*Problem to work on:*
Pull out every line with the word "parts".
^^^^
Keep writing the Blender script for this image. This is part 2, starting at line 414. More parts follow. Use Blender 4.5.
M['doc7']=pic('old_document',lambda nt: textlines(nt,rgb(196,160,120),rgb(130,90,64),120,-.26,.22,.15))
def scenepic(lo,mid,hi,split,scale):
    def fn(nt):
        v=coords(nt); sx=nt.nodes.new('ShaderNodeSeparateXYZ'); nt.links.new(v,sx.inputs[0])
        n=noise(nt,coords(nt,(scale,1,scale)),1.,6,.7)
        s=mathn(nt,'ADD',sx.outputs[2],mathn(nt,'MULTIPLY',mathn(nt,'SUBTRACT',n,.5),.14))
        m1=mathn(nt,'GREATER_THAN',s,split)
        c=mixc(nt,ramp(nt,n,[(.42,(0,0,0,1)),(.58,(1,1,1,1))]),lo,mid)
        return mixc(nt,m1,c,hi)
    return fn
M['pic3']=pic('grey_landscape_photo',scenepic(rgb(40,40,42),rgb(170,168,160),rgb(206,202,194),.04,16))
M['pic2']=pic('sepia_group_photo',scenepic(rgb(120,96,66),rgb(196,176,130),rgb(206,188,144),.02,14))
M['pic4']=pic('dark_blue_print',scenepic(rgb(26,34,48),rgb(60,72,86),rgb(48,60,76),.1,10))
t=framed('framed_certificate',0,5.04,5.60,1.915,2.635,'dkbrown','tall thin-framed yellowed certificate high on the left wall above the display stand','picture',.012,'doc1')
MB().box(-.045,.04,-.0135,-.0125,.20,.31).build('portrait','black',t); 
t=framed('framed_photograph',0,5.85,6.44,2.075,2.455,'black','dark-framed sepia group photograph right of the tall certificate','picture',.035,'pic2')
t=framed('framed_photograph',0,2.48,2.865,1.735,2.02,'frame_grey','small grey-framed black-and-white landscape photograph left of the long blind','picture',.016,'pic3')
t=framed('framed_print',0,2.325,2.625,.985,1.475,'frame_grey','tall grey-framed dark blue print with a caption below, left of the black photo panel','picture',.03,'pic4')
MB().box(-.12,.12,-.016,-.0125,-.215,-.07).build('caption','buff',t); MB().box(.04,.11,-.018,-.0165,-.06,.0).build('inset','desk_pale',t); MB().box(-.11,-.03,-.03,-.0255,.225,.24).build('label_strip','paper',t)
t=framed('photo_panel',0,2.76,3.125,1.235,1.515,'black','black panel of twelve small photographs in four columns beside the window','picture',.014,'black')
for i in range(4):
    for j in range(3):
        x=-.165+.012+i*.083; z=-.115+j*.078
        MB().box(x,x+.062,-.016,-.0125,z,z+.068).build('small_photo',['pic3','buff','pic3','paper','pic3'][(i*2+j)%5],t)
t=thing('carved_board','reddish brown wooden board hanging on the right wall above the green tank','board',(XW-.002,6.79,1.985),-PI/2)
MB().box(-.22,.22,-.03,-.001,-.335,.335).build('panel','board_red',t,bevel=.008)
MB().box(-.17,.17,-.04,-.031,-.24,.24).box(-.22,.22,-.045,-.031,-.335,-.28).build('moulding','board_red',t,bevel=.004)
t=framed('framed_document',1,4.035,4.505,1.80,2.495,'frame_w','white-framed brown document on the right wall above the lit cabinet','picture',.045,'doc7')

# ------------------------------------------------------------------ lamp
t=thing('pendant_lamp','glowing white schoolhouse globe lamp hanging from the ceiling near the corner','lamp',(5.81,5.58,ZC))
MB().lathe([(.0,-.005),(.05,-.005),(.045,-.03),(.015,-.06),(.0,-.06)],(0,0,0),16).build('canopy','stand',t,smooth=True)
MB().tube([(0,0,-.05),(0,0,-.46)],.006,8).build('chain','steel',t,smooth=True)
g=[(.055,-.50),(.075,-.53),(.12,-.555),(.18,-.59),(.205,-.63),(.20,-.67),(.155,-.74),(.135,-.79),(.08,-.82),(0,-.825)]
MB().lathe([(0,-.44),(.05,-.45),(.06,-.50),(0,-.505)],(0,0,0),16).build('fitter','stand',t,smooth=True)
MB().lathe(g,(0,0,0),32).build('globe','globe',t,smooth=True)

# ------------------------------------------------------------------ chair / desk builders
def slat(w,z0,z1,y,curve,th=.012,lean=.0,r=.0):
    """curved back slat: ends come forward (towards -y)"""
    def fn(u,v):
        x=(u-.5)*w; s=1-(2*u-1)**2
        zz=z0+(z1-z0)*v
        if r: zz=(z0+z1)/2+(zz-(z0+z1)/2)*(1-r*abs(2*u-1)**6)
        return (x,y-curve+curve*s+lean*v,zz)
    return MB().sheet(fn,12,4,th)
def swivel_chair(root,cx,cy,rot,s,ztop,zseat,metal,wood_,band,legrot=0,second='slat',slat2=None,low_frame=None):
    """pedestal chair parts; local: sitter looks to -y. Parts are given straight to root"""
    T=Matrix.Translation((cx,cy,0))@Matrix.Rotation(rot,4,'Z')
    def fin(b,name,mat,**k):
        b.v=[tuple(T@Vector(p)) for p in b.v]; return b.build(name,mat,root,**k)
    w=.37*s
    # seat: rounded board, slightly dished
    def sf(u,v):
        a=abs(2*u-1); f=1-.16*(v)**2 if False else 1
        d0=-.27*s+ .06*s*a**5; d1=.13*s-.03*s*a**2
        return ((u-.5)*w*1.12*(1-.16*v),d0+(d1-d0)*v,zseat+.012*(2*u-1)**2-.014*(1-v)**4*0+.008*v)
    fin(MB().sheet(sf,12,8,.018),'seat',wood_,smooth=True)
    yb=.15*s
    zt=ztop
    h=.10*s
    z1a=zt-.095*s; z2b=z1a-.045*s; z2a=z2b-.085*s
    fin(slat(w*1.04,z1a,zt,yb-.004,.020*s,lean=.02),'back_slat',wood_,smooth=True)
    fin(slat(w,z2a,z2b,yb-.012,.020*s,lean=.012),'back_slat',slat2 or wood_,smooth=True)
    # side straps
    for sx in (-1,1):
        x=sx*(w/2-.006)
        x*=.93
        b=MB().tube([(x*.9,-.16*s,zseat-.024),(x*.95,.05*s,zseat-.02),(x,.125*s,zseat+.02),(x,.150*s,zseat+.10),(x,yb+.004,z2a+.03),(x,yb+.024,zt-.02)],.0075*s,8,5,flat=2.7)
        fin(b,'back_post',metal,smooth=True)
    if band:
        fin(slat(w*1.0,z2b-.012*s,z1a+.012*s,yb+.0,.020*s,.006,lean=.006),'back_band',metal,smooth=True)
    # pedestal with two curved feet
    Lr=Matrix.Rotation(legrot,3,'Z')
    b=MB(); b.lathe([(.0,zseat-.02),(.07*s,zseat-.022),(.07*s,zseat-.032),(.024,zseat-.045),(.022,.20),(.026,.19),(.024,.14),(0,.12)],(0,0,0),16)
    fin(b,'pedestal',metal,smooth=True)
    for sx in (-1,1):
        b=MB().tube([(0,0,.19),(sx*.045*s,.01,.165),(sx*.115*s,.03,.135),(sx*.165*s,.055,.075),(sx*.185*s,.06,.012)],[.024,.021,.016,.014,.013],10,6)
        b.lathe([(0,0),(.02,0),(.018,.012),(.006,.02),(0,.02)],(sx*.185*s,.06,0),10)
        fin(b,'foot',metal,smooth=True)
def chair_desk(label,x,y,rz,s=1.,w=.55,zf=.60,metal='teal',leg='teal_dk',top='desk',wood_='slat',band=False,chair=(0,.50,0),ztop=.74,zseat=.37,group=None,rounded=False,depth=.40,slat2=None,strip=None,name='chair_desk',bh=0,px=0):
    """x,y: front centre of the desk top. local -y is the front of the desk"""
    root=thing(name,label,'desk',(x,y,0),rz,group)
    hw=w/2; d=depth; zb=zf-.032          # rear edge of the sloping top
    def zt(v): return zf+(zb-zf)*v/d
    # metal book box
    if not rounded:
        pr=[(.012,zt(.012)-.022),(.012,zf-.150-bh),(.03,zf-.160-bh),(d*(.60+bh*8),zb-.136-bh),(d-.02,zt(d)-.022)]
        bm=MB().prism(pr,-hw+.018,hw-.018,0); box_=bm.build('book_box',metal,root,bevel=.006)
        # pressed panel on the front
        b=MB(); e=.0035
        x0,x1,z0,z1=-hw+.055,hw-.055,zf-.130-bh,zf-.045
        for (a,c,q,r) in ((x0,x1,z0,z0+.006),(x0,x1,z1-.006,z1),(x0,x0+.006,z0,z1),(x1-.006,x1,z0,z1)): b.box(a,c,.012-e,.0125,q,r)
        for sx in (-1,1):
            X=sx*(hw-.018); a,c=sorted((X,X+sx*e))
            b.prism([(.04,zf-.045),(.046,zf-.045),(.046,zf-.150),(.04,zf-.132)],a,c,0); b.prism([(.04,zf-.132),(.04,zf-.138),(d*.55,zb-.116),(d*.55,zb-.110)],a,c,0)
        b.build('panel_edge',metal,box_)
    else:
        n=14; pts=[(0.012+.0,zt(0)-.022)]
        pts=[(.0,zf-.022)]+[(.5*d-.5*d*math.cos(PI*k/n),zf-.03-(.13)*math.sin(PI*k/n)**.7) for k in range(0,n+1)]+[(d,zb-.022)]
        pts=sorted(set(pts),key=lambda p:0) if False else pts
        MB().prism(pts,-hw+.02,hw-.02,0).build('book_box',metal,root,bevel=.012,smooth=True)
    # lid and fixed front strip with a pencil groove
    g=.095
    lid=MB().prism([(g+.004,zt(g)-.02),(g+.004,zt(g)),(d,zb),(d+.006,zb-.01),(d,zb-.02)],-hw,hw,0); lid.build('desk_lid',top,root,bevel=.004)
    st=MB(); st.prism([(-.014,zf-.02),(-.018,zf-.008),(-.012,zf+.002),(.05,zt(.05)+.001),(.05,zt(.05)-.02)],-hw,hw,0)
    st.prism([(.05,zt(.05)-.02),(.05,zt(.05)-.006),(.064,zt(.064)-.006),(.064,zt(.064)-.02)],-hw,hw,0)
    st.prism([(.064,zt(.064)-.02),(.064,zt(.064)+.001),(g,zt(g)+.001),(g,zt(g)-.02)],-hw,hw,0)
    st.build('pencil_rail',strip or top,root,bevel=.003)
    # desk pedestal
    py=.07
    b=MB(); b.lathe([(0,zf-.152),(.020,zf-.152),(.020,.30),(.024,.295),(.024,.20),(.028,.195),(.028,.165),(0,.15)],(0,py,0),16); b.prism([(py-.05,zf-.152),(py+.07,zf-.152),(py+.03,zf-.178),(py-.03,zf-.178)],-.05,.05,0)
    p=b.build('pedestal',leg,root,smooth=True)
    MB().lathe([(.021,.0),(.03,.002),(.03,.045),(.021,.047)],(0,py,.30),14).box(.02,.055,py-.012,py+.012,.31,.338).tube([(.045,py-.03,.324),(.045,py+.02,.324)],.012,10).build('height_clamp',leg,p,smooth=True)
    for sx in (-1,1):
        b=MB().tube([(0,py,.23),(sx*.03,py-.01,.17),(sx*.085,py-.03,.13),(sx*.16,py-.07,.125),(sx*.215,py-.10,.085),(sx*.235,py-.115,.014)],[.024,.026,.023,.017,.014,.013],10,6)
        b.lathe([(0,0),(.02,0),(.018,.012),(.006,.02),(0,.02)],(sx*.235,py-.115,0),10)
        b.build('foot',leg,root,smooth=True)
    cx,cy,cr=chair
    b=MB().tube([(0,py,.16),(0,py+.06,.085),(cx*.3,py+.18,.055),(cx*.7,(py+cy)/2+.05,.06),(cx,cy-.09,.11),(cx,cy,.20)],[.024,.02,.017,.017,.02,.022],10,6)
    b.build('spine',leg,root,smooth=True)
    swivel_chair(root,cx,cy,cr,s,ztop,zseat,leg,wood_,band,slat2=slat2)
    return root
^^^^
*Written response:*
Keep writing the Blender script for this image. This is part 2, starting at line 414. More parts follow. Use Blender 4.5.
    """pedestal chair parts; local: sitter looks to -y. Parts are given straight to root"""